The World Meteorological Organization, keeper of the six-year rotating list of cyclone names, was scheduled to meet in Panama last month with an agenda that annually includes requests from countries to retire hurricane names that caused significant damage or deaths. The WMO meeting was cut short, held by video conference, with no room for retirement pleas.

Instead, Dorian's retirement will be considered in the spring of 2021, along with any names needing to be abolished from the 2020 hurricane season.

"The idea is that the name itself is psychologically associated with that particularly destructive event, and is not just a name anymore," said Brian McNoldy, a senior research associate with the University of Miami's Rosenstiel School of Marine and Atmospheric Science, about why names are retired. "We can safely assume the name Dorian will never be used again."

Even without banishment this year, Dorian wouldn't be used again until 2025.


But it's not the only 2019 tropical system that may see a retirement.

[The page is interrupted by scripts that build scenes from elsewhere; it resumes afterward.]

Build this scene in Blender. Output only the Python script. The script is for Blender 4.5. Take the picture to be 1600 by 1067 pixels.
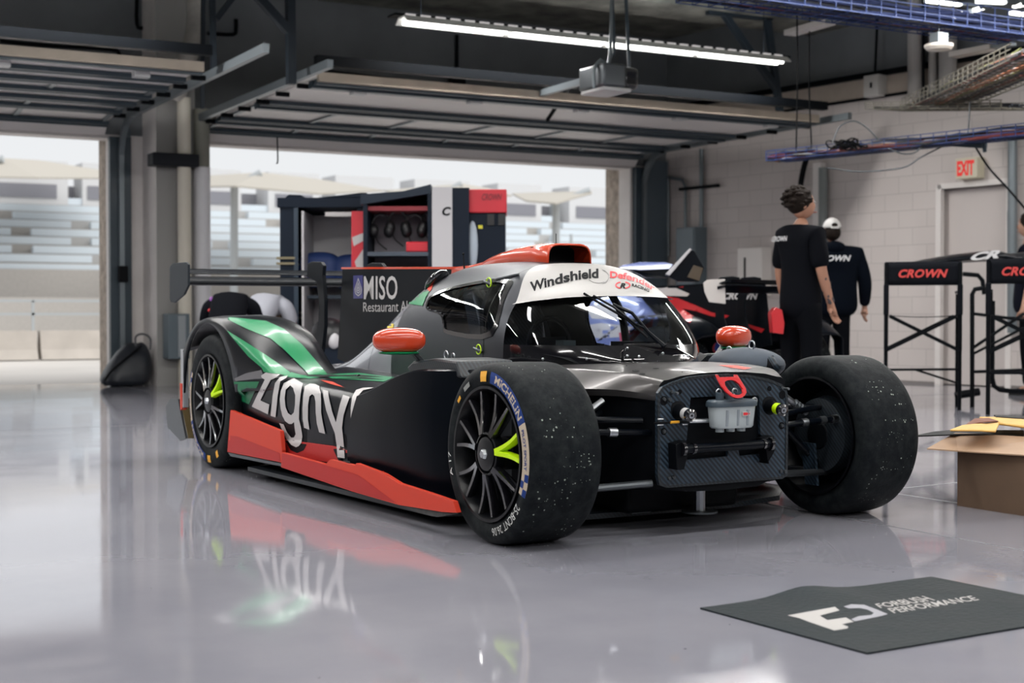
import bpy, bmesh, math, random
from math import sin, cos, pi, radians, sqrt, atan2, hypot
from mathutils import Vector, Matrix
from mathutils.bvhtree import BVHTree
from mathutils.geometry import tessellate_polygon
random.seed(7)
for o in list(bpy.data.objects): bpy.data.objects.remove(o)
SC = bpy.context.scene
COL = SC.collection
# ---------------------------------------------------------------- camera, world, exposure
FPX, CAMH, TURN = 2250.0, 0.828, radians(29.05)
PITCH = math.atan(46.5/FPX)
cd = bpy.data.cameras.new('camera'); cam = bpy.data.objects.new('camera', cd); COL.objects.link(cam)
cam.location = (0, 0, CAMH); cam.rotation_euler = (pi/2-PITCH, 0, -TURN)
cd.sensor_width = 36; cd.lens = FPX/1600*36; cd.clip_end = 400; cd.clip_start = .05
cd.dof.use_dof = True; cd.dof.focus_distance = 5.75; cd.dof.aperture_fstop = 3.4
SC.camera = cam
W = bpy.data.worlds.new('sky'); SC.world = W; W.use_nodes = True
bg = W.node_tree.nodes['Background']; bg.inputs[0].default_value = (.905, .925, .945, 1); bg.inputs[1].default_value = .94
SC.view_settings.view_transform = 'Standard'; SC.view_settings.look = 'None'
SC.view_settings.exposure = 0.0; SC.view_settings.gamma = 1; SC.view_settings.use_curve_mapping = False
sd = bpy.data.lights.new('sun', 'SUN'); sd.energy = 2.5; sd.angle = radians(70); sd.color = (1, .97, .92)
sun = bpy.data.objects.new('sun', sd); COL.objects.link(sun); sun.rotation_euler = (radians(38), 0, radians(25))
LAMP_W = 97.0
# ---------------------------------------------------------------- pixel geometry helpers (real positions measured on the photo)
_cp, _sp = cos(PITCH), sin(PITCH)
RV = Matrix(((cos(TURN), sin(TURN), 0), (-sin(TURN), cos(TURN), 0), (0, 0, 1)))
EYE = Vector((0, 0, CAMH))
def vray(px, py):
    u = -(py-533.5)/FPX; v = (px-800)/FPX
    return Vector((v, _cp+u*_sp, -_sp+u*_cp))
def wray(px, py): return RV @ vray(px, py)
def wz(px, py, z=0.0): r = wray(px, py); return EYE + r*((z-CAMH)/r.z)
def wy(px, py, y): r = wray(px, py); return EYE + r*(y/r.y)
def wx(px, py, x): r = wray(px, py); return EYE + r*(x/r.x)
def wd(px, py, d): return EYE + wray(px, py)*d
CA = .53
_F = Vector((sin(CA), -cos(CA), 0)); _L = Vector((cos(CA), sin(CA), 0))
CARO = RV @ Vector((.691, 5.553, 0)); CARF = RV @ _F
CARYAW = atan2(CARF.y, CARF.x)
CM = Matrix.Translation(CARO) @ Matrix.Rotation(CARYAW, 4, 'Z'); CMI = CM.inverted()
CEYE = CMI @ EYE
def cray(px, py): return CMI.to_3x3() @ wray(px, py)
def cX(px, py, x): r = cray(px, py); return CEYE + r*((x-CEYE.x)/r.x)
def cY(px, py, y): r = cray(px, py); return CEYE + r*((y-CEYE.y)/r.y)
def cZ(px, py, z): r = cray(px, py); return CEYE + r*((z-CEYE.z)/r.z)
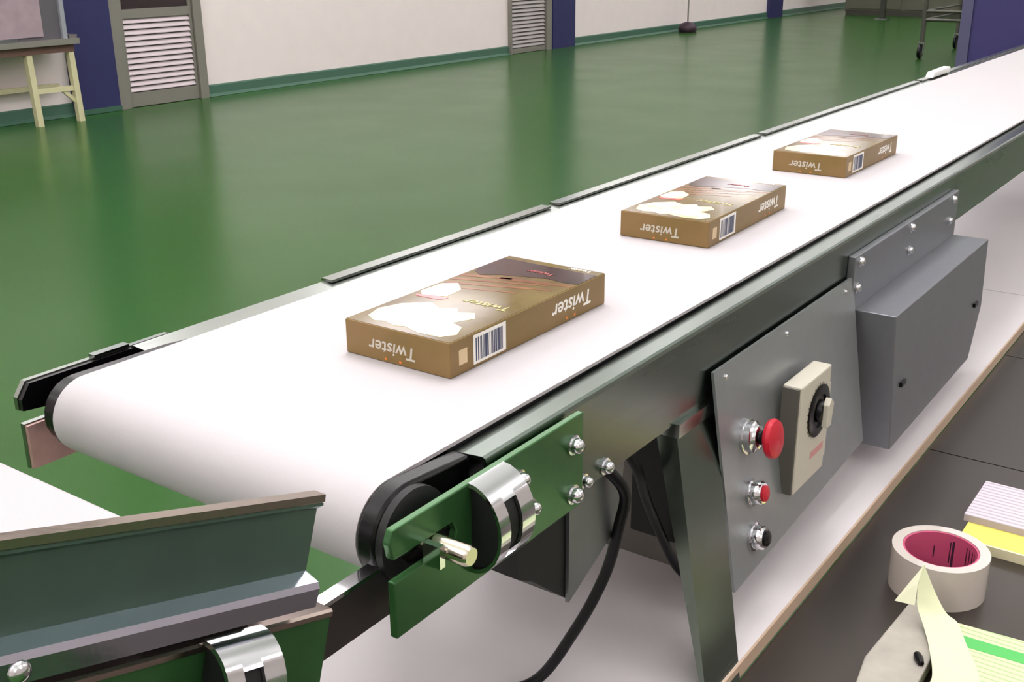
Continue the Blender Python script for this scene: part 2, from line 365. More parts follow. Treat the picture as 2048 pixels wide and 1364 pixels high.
# splayed leg (U-channel: web and two returned flanges, folded lip on top)
def leg_bm(ya, yb, ya2, yb2, xt, xb, zt, zb, db=0.0031):
    bm = bmesh.new()
    def quadprism(c):  # 4 bottom pts, 4 top pts
        v = [bm.verts.new(p_) for p_ in c]
        for f in ((0, 1, 2, 3), (7, 6, 5, 4), (0, 4, 5, 1), (1, 5, 6, 2), (2, 6, 7, 3), (3, 7, 4, 0)): bm.faces.new([v[i] for i in f])
    t = 0.003; d = 0.022
    quadprism([(xb - t, ya2, zb), (xb, ya2, zb), (xb, yb2, zb), (xb - t, yb2, zb), (xt - t, ya, zt), (xt, ya, zt), (xt, yb, zt), (xt - t, yb, zt)])
    e = db
    quadprism([(xb - e, ya2 - t, zb), (xb, ya2 - t, zb), (xb, ya2, zb), (xb - e, ya2, zb), (xt - d, ya - t, zt), (xt, ya - t, zt), (xt, ya, zt), (xt - d, ya, zt)])
    quadprism([(xb - e, yb2, zb), (xb, yb2, zb), (xb, yb2 + t, zb), (xb - e, yb2 + t, zb), (xt - d, yb, zt), (xt, yb, zt), (xt, yb + t, zt), (xt - d, yb + t, zt)])
    return bm
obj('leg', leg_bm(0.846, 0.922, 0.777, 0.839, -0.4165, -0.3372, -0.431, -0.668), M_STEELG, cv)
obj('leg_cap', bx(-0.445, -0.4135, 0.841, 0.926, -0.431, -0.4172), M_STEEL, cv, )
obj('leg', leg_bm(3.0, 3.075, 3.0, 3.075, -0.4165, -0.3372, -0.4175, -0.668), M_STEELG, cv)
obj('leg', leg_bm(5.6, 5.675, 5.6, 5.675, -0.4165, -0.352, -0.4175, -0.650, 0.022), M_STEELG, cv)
for y in (0.84, 3.0, 5.6):
    obj('leg', bx(-0.80, -0.775, y, y + 0.06, -1.23, -0.4175), M_DULL, cv)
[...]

"I expect Tropical Storm Imelda will get its name retired," said Jeff Masters, Weather Underground cofounder and a meteorologist for Scientific American. "With damages estimated at $5 billion, it certainly would qualify."

Imelda was a short-lived tropical storm that formed just 20 nautical miles south-southwest of Freeport, Texas on Sept 17. It quickly weakened into a depression after landfall, but a steady feed of tropical moisture from the Gulf of Mexico produced widespread rainfall amounts of greater than 30 inches. The highest rainfall was 44.29 inches recorded 2 miles south-southwest of Fannett, Texas, according to the National Hurricane Center.

That peak rainfall amount made Imelda the seventh wettest tropical cyclone to impact the United States. The system's wind speed never topped 46 mph.